- [Data section]
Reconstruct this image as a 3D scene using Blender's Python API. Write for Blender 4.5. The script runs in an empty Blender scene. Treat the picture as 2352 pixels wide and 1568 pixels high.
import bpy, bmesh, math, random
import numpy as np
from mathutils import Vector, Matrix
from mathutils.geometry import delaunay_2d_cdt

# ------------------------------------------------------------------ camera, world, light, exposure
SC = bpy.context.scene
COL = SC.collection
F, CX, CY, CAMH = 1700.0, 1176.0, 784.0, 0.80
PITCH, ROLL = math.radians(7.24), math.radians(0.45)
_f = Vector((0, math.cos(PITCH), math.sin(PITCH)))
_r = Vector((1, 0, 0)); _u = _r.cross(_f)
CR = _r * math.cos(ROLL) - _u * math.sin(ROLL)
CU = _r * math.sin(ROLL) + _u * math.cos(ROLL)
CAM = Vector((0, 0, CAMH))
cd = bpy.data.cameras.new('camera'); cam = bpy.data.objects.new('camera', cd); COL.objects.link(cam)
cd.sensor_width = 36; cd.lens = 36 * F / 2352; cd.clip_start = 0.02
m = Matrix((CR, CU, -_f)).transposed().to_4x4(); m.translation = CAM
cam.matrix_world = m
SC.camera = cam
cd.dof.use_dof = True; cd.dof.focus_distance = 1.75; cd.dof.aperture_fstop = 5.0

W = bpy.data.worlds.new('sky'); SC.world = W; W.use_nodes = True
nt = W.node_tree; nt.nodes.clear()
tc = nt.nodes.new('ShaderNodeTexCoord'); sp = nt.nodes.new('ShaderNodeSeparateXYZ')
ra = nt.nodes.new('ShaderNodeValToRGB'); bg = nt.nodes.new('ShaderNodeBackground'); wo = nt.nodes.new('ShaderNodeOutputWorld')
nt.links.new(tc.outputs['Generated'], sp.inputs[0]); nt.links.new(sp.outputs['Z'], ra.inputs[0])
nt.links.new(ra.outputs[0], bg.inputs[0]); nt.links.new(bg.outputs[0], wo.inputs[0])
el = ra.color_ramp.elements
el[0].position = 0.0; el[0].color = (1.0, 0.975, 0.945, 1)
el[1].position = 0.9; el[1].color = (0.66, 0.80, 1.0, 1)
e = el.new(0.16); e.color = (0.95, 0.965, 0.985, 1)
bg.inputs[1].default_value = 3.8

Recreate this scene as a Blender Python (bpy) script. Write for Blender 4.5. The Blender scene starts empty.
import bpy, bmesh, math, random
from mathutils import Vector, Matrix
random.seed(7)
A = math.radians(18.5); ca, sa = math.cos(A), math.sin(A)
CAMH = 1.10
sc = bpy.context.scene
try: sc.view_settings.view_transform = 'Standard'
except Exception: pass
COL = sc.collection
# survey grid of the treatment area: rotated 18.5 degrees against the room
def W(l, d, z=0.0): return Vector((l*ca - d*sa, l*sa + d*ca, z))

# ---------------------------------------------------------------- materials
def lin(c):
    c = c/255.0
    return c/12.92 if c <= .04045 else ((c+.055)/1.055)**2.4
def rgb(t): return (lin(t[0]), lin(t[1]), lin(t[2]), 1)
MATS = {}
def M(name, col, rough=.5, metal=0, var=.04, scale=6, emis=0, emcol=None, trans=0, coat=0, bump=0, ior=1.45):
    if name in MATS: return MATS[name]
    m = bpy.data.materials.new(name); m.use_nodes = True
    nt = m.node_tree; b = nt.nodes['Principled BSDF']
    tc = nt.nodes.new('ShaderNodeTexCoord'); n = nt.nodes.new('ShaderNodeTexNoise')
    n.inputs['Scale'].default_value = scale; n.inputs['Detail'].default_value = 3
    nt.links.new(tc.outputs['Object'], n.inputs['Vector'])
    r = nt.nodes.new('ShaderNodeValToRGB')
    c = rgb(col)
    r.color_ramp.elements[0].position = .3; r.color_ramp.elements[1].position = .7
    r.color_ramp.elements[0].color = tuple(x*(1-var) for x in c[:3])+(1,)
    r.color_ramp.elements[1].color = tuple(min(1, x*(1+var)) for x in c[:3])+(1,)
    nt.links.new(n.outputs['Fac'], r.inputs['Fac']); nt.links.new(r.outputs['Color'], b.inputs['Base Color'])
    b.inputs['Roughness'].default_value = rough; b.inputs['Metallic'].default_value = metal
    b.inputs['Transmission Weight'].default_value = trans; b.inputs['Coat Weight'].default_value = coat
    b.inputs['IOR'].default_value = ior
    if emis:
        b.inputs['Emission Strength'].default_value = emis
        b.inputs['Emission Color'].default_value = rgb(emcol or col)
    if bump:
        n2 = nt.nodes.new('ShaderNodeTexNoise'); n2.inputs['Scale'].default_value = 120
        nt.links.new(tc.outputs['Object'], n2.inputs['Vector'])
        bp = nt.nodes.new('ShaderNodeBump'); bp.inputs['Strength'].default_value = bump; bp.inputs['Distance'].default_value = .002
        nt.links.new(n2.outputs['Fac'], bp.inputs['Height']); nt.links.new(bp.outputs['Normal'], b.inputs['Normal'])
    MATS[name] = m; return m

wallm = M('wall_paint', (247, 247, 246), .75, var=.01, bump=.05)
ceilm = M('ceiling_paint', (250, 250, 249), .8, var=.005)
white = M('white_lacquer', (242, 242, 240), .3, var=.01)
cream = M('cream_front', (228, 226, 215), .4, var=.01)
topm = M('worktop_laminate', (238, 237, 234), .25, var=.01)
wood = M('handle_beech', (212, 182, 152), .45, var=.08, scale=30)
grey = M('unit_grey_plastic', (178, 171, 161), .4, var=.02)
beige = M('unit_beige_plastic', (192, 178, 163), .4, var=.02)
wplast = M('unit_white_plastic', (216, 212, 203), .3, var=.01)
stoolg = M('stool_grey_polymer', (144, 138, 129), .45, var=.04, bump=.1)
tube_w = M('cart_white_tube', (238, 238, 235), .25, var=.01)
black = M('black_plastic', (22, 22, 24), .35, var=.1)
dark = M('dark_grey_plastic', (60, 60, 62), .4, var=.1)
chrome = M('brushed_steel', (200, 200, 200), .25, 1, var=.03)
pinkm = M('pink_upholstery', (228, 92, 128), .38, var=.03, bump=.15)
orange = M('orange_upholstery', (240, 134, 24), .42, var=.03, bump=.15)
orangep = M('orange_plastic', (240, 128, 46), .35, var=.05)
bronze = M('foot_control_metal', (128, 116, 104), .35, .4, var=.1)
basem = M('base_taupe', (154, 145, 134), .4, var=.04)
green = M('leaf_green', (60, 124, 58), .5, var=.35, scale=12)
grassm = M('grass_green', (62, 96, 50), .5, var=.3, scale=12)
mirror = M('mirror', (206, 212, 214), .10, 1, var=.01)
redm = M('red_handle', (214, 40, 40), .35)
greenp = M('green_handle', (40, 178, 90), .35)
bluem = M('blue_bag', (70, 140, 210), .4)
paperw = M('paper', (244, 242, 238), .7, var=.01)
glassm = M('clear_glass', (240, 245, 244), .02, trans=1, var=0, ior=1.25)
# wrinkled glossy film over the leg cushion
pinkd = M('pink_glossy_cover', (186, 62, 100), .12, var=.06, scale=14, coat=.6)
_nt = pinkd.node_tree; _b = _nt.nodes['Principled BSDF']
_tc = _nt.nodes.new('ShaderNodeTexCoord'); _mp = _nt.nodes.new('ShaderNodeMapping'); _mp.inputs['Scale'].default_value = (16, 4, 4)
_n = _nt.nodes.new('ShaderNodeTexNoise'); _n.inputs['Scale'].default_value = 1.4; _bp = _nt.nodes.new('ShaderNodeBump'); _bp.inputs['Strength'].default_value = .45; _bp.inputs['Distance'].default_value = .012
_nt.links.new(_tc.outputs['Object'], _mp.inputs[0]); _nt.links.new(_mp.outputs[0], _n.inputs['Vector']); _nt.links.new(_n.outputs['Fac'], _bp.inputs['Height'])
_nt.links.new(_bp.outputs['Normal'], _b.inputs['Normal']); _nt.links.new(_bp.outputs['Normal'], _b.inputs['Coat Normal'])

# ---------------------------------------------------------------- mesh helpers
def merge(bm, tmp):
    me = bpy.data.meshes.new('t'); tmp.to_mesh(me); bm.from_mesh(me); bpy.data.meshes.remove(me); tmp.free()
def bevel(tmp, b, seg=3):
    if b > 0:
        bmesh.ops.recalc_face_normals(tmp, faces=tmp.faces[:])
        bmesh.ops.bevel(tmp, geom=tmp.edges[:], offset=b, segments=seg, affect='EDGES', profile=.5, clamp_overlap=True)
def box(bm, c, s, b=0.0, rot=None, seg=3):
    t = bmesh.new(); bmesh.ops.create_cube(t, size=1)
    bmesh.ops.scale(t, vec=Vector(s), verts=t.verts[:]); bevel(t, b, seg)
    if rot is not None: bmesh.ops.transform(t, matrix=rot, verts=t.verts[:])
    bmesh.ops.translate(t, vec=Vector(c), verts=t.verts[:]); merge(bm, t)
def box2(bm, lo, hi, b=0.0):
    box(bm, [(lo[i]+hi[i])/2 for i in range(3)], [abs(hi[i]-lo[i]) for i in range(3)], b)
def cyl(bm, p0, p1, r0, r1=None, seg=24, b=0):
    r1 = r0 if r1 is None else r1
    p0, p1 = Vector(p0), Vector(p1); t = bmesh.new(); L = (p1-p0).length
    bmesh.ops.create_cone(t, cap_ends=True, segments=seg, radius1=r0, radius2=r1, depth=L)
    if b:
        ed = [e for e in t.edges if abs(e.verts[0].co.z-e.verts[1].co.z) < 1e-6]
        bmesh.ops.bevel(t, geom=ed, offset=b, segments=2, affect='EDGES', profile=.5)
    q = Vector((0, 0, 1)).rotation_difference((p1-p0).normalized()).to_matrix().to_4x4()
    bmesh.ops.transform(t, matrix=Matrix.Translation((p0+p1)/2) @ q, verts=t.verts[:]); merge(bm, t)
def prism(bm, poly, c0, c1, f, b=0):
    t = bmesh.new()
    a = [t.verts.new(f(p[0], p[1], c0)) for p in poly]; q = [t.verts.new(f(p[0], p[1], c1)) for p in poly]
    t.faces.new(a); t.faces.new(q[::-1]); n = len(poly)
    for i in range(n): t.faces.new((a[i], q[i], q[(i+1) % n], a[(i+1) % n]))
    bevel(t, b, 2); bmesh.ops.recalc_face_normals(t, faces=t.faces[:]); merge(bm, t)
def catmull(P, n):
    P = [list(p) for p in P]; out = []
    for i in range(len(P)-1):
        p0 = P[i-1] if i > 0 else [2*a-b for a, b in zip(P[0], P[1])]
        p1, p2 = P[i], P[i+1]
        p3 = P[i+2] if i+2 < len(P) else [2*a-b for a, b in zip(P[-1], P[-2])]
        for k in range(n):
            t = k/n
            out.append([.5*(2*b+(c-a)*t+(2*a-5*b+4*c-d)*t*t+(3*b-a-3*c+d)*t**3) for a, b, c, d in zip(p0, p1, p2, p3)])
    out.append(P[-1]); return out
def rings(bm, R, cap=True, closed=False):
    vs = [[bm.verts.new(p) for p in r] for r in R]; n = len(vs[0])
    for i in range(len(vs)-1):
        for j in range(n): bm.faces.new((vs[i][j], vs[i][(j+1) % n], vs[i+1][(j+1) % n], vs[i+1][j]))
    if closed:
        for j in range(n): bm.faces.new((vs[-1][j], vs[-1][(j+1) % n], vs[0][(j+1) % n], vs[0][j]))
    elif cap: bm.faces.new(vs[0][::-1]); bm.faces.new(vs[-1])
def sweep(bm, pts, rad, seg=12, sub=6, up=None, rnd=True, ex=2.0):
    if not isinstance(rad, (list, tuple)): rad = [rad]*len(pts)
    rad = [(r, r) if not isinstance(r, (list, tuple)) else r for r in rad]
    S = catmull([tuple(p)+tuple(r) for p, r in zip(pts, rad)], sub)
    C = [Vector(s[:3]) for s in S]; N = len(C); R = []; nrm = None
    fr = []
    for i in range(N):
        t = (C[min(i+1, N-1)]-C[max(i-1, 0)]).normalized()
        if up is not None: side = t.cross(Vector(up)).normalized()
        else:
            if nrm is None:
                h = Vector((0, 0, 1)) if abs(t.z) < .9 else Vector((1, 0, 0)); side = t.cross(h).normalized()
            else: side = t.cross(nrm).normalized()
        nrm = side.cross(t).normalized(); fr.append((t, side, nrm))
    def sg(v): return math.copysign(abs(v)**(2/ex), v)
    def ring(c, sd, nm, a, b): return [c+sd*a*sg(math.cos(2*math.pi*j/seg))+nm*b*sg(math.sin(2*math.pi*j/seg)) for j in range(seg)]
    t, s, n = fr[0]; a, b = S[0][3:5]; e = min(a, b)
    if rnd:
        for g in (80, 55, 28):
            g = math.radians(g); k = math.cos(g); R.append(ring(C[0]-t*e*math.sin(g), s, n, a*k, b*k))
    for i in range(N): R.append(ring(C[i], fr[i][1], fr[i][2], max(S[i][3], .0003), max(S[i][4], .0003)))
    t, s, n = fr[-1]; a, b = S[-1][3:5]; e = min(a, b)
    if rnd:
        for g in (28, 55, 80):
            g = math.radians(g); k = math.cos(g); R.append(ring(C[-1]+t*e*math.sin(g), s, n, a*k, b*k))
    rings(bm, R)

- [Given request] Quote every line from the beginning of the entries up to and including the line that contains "from mathutils.geometry import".

- [Exercise result]
Reconstruct this image as a 3D scene using Blender's Python API. Write for Blender 4.5. The script runs in an empty Blender scene. Treat the picture as 2352 pixels wide and 1568 pixels high.
import bpy, bmesh, math, random
import numpy as np
from mathutils import Vector, Matrix
from mathutils.geometry import delaunay_2d_cdt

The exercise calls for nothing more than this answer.